### [What the exercise asks]
Return a copy of each line that holds the string "scene".

::: Source data :::

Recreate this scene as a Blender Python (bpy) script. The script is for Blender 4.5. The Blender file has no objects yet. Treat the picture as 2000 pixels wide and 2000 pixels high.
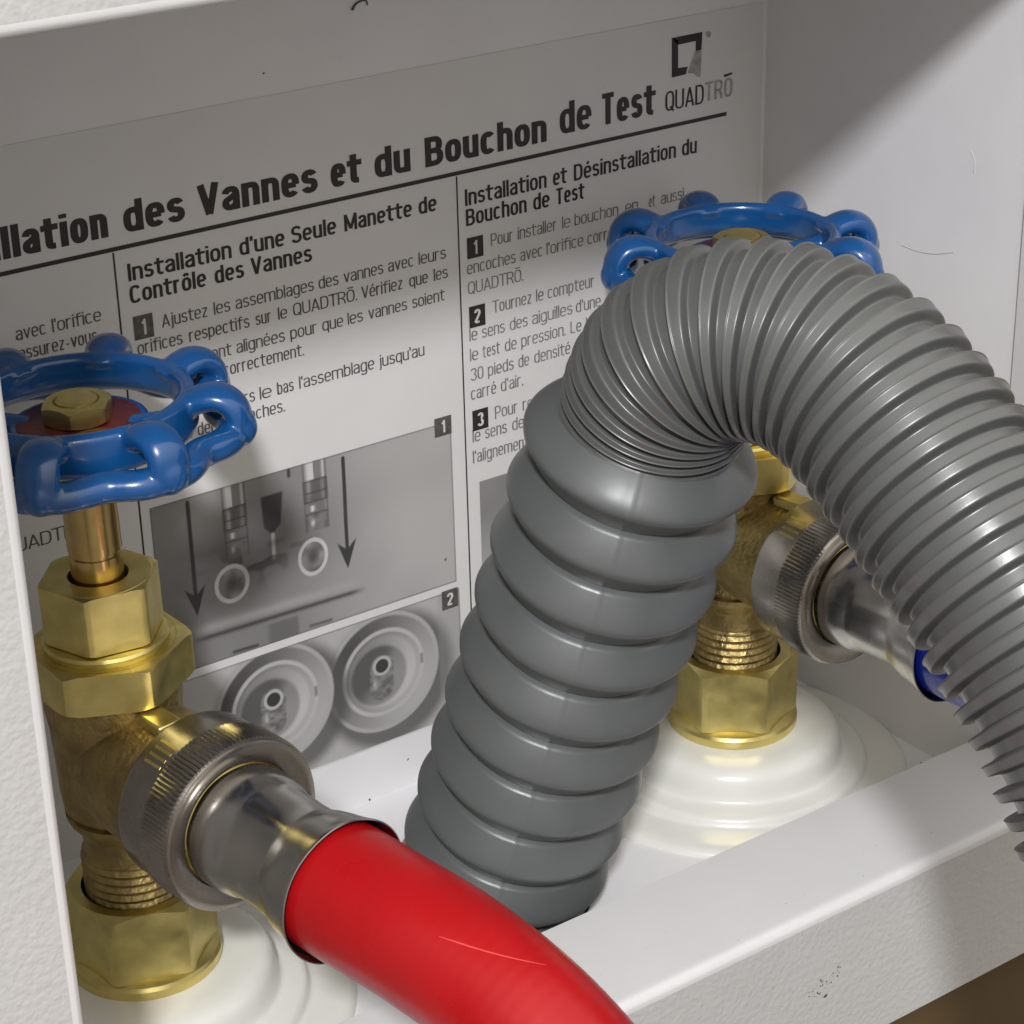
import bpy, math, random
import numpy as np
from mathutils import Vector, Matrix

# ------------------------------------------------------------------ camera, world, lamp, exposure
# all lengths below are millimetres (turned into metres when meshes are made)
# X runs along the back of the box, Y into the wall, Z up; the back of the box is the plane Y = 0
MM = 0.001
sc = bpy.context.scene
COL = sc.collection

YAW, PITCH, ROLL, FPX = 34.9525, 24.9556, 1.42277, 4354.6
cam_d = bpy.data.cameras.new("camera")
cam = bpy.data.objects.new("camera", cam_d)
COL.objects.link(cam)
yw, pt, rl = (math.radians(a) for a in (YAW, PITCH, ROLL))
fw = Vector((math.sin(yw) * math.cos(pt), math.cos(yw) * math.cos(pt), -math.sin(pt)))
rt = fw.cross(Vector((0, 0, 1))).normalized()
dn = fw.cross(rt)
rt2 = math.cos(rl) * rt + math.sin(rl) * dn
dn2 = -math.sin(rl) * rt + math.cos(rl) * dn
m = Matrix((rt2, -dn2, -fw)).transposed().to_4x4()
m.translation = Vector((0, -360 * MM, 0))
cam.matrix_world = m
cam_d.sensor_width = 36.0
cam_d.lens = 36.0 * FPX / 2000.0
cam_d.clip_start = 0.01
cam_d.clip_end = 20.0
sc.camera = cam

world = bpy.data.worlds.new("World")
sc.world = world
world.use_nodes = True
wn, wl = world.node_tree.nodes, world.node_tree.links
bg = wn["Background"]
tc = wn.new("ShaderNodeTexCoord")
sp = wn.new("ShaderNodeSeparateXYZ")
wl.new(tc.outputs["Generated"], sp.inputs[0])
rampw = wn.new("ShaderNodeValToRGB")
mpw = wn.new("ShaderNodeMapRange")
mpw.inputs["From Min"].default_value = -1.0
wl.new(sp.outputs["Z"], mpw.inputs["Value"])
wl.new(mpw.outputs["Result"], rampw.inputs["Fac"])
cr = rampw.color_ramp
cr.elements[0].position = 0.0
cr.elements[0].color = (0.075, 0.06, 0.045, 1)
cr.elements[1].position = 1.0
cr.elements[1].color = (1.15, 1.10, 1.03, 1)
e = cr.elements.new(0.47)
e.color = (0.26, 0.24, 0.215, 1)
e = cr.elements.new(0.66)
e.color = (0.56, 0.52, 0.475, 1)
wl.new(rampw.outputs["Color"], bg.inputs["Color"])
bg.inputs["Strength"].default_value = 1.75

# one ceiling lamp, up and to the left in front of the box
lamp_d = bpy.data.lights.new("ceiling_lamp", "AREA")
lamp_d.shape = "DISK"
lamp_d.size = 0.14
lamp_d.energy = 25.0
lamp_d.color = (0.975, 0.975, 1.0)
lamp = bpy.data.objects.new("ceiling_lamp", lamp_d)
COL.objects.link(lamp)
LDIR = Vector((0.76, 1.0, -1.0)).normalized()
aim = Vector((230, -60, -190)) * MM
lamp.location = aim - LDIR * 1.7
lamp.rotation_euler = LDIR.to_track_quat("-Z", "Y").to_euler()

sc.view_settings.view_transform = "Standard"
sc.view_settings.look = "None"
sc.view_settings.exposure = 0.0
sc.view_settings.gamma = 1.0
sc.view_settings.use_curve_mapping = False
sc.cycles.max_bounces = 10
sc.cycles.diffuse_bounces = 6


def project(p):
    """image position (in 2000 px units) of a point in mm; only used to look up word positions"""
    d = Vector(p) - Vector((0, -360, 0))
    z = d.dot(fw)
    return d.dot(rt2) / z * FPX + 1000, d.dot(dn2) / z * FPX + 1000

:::

### [Output for this task]
Recreate this scene as a Blender Python (bpy) script. The script is for Blender 4.5. The Blender file has no objects yet. Treat the picture as 2000 pixels wide and 2000 pixels high.
sc = bpy.context.scene